Indochina Life Revealed in Retrospective of Novelist

Cambodia was a recurring motif in the work of French writer Marguerite Duras

The French author and filmmaker Marguerite Duras was 20 years old when she left Cambodia in 1934. Born in Sai­gon, she and her family had moved, after her father’s death, to a farm west of the provincial capital in Kampot province. But every crop Duras’ family tried to grow on their parcel of land was destroyed by salt water flooding from what was then known as the Gulf of Siam.

Ms Duras, who died in 1996, would never return to Asia. And yet, the novel “Un Barrage contre le Pacifique” (The Sea Wall) that launched her career in 1950 would be about her mother’s despair and anger at the French colonial officials who had sold her that plot of worthless land near Kampot.

Three decades later, her book “L’Amant” (The Lover) about an adolescent girl in Saigon having an affair with the son of a rich Chinese merchant would turn her into a household name in France and earn her one of the country’s most prestigious literary awards, the Goncourt prize.

Starting today, the Bophana Audiovisual Resource Center in Phnom Penh is holding a retrospective of Ms Duras’ films to end Saturday with a conference on her work, which in its entirety includes around 50 books, seven stage adaptations and 10 films she personally directed.

For the French, said Gaetan Crespel of the Bophana Center, “she is synonymous with Indochina. One cannot refer to Marguerite Duras without taking into account her childhood in Indochina.”

Although every mention of France’s colonial project known as Indochina tends to evoke romance for French people, Ms Duras’ works focus on reality, complete with French officials’ corruption, rather than present an idealized vision of the period, he said.

The film retrospective starts tonight with Ms Duras’ 1975 film “India Song,” which is considered her masterpiece, Mr Crespel said.

This will be followed on Wednesday by “Les Enfants” (The Children), which earned Ms Duras several awards in 1984, and on Thursday with three shorts—”Cesaree,” “Les Mains negatives,” or negative hands, and “Aurelia Steiner (Vancouver).”

The retrospective will end on Saturday with a conference at 4 pm by Marie-Pierre Fernandes on the situation of women and their everyday concerns as expressed in Ms Duras’s work. Ms Fernandes said she hopes this will turn into a debate extending to Cambodian women’s lives.
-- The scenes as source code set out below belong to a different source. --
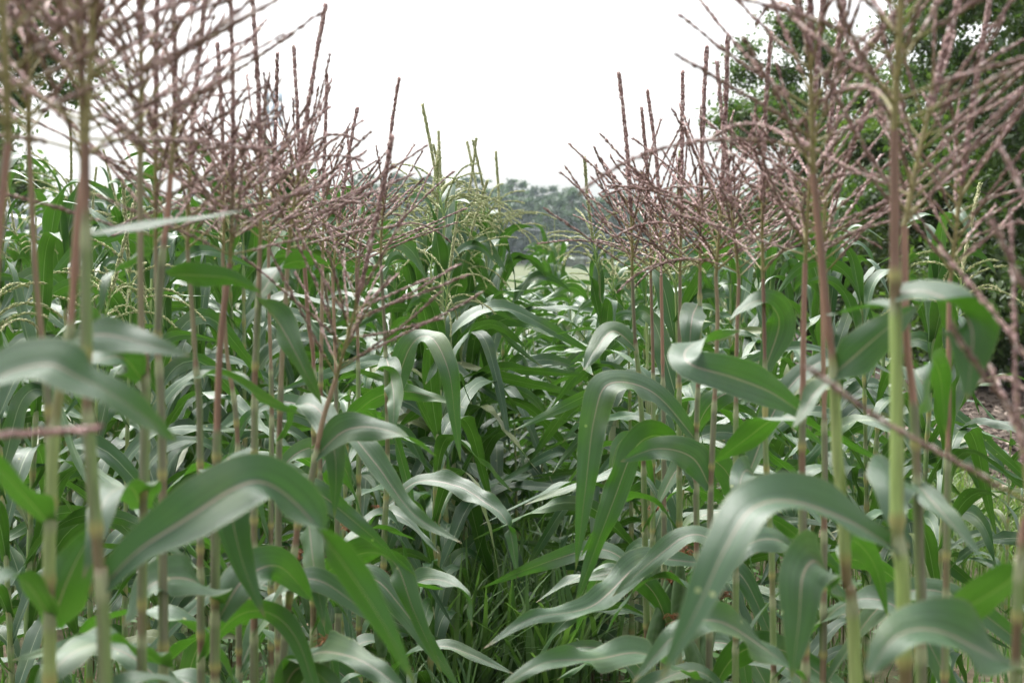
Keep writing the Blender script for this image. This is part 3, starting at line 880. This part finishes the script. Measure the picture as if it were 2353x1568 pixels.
ROWS = [  # x, first y, last y, spacing, row wording, chance of a tassel, heights
    (-0.42, 4.1, 12.5, .25, 'left aisle row behind the purple tassels', 'A'),
    (0.42, 4.1, 12.5, .25, 'right aisle row behind the purple tassels', 'B'),
    (-1.2, 3.3, 12.0, .25, 'next row left of the left purple row', 'L'),
    (-2.0, 4.6, 12.0, .25, 'second row left of the left purple row', 'L'),
    (-2.8, 6.6, 12.0, .25, 'third row left of the left purple row', 'L'),
    (1.2, 3.9, 11.5, .26, 'next row right of the right purple row', 'R'),
    (0.0, 5.9, 12.3, .25, 'low middle row filling the aisle', 'M'),
    (2.0, 5.7, 11.5, .30, 'outermost row beside the wood-chip path', 'Q'),
]
rg = random.Random(11)
count = 0
for X, y0, y1, sp, words, code in ROWS:
    y = y0; k = 0
    while y < y1:
        k += 1; count += 1
        near = 0.86 if y < 4.6 else (0.94 if y < 6 else 1.0)
        x = X + rg.uniform(-.07, .07)
        if code in 'AB' and y < 8: x *= 1.22
        if code == 'M': x += rg.uniform(-.12, .16)
        if code == 'A':
            if y < 5.6: grp, sc = SHORT, rg.uniform(.9, 1.0)
            else: grp, sc = (TALL if rg.random() < .2 else SHORT), rg.uniform(1.0, 1.14)
        elif code == 'B':
            if rg.random() < .3 and y < 7: grp, sc = TALL, rg.uniform(.95, 1.05)
            else: grp, sc = SHORT, rg.uniform(1.0, 1.12)
        elif code == 'L':
            t = rg.random()
            grp, sc = (TALL, rg.uniform(1.08, 1.18)) if t < .2 else (MID, rg.uniform(1.14, 1.3))
        elif code == 'M': grp, sc = SHORT, rg.uniform(.74, .86) + .028 * (y - 5.9)
        elif code == 'R':
            t = rg.random()
            grp, sc = (TALL, rg.uniform(.95, 1.05)) if t < .2 else (MID, rg.uniform(.96, 1.08))
        else:
            grp, sc = SHORT, rg.uniform(.72, .95)
        proto = grp[rg.randrange(len(grp))]
        if code == 'L': sc *= near
        kind = 'green-tasselled' if grp is TALL else ('tall leafy' if grp is MID else 'short leafy')
        green_plant(x, y, proto, rg.uniform(0, 6.28), sc, '%s corn plant, %s back in the %s' % (kind, ordinal(k), words),
                    'green corn plants in the field rows', count)
        y += sp * rg.uniform(.8, 1.25)
CL = [(1070, 5.6, 1.05, 'short green-tasselled corn plant low in the middle clump'), (1030, 5.1, 1.06, 'green-tasselled corn plant with tangled cream branches at the clump centre'), (1105, 6.3, 1.2, 'farthest green-tasselled corn plant of the middle clump'),
      (1000, 4.7, 1.17, 'tall green-tasselled corn plant at the front of the middle clump'),
      (1128, 6.0, 1.17, 'green-tasselled corn plant bordering the gap on its left side'), (1045, 5.3, 1.12, 'green-tasselled corn plant standing just behind the clump centre'),
      (965, 5.6, 1.1, 'green-tasselled corn plant at the left end of the middle clump'), (1090, 5.7, 1.15, 'green-tasselled corn plant in the right half of the clump, behind the bordering one'),
      (1015, 6.0, 1.15, 'green-tasselled corn plant deep inside the middle clump'), (1160, 6.4, 1.14, 'rightmost tasselled corn plant of the middle clump, just inside the gap'),
      (985, 4.4, .95, 'nearest green corn plant of the middle clump, standing low before it'), (1395, 5.2, 1.08, 'green corn plant at the right edge of the gap')]
for k, (px, d, sc, lab) in enumerate(CL):
    p = P(px, 600, d)
    green_plant(float(p[0]), d, TALL[(k * 2) % 9], k * 1.9, sc, lab, 'green-tasselled corn clump in the middle', 900 + k)
print('green plants', count, 'purple', len(HAND))

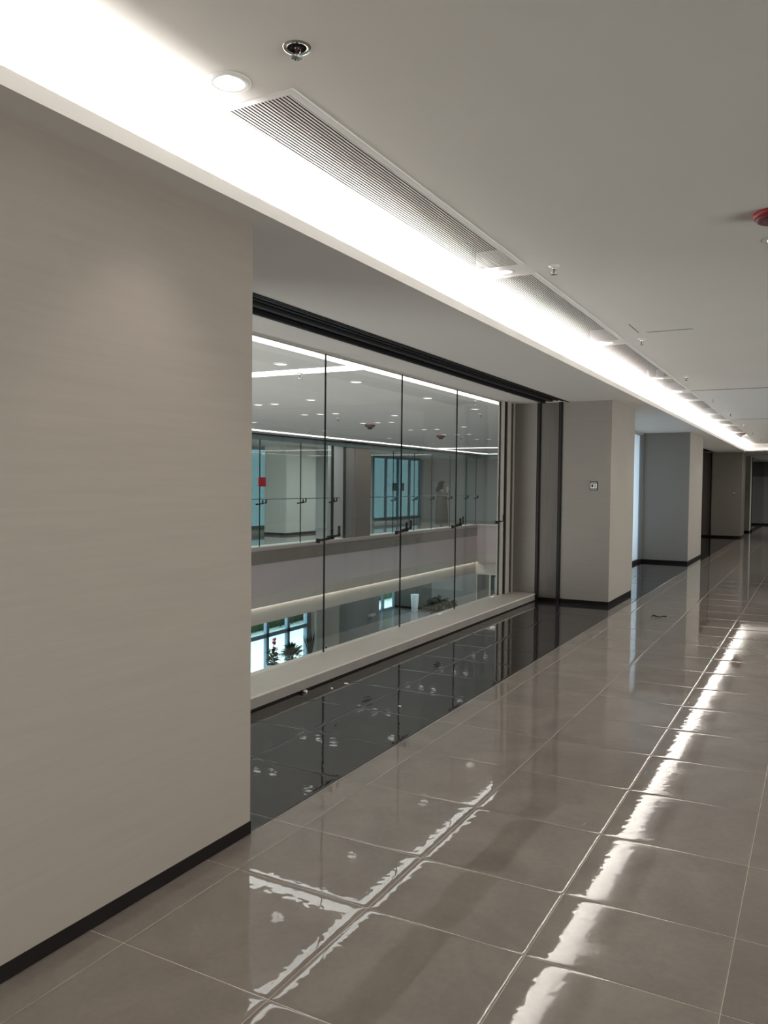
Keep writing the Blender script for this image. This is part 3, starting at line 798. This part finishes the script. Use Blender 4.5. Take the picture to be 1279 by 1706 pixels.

She will also briefly introduce the films before each screening during the week.

A theater director by profession, Ms Fernandes assisted Ms Duras in the mid-1980s on three plays the author had decided to direct.

Ms Fernandes became truly involved with Ms Duras’ productions by the simple expedient of a phone call, she said. “She phoned me and said, ‘We’re doing this work: come over.’ And ‘come over’ was her way of saying ‘I’m hiring you as my assistant.’ That’s how it was.”

“Ms Duras was in a constant creative state even though this did not reflect in her way of dealing with others: she always conveyed familiarity, a presence,” Ms Fernandes said.

Although she wrote books and made films that had nothing to do with Asia, Ms Duras’ time in Cambodia permeated her work, Ms Fernandes said. “All this atmosphere, this context, this universe: heat, dust, vegetation, light” influenced her way to see and perceive reality, she said.

In fact, her idea of reality was fundamentally personal, Ms Fernandes said.

“It was not a matter of transcribing reality but of transforming it: in other words to catch this famous ‘internal shadow,’” as Ms Duras described the subconscious mind, Ms Fernandes said.

And yet, Ms Duras remained fully aware of the material side of life such as one’s home or everyday cooking, and even wrote the book “Practicalities” in the mid 1980s on women’s relations with daily life, Ms Fernandes said.

Always searching and creating, Ms Duras rarely put an end to a work, and could write sequels to a book 10 or 20 years later.

For example, in “The Sea Wall,” one character is a Cambodian woman who entrusts her child to the French mother.

About 15 years later in “The Vice Consul,” this Cambodian woman reappears.

In the book, “Ms Duras speaks at length of that beggar woman’s wanderings around the Tonle Sap lake and in Battambang” province, Ms Fernandes said.

In fact when Ms Duras wrote “The Lover” in 1984, “she was revisiting her childhood,” Ms Fernandes said. “This is when her public figure conquered a much larger and totally popular readership.”

In interviews about her life, Ms Duras spoke candidly, discussing her bout with alcoholism and, Ms Fernandes said, “she won the masses.”

Among other works that brought her fame was her script for the 1959 Alain Renais masterpiece “Hiroshima Mon Amour,” or Hiroshima my love, which earned her an Oscar nomination.

The retrospective at the Bophana Center is organized with the permission of her son Jean Mascolo, Mr Crespel said.

Though the films are in French, the experimental techniques employed in the works warrant seeing them even if one cannot understand the language, Mr Crespel added.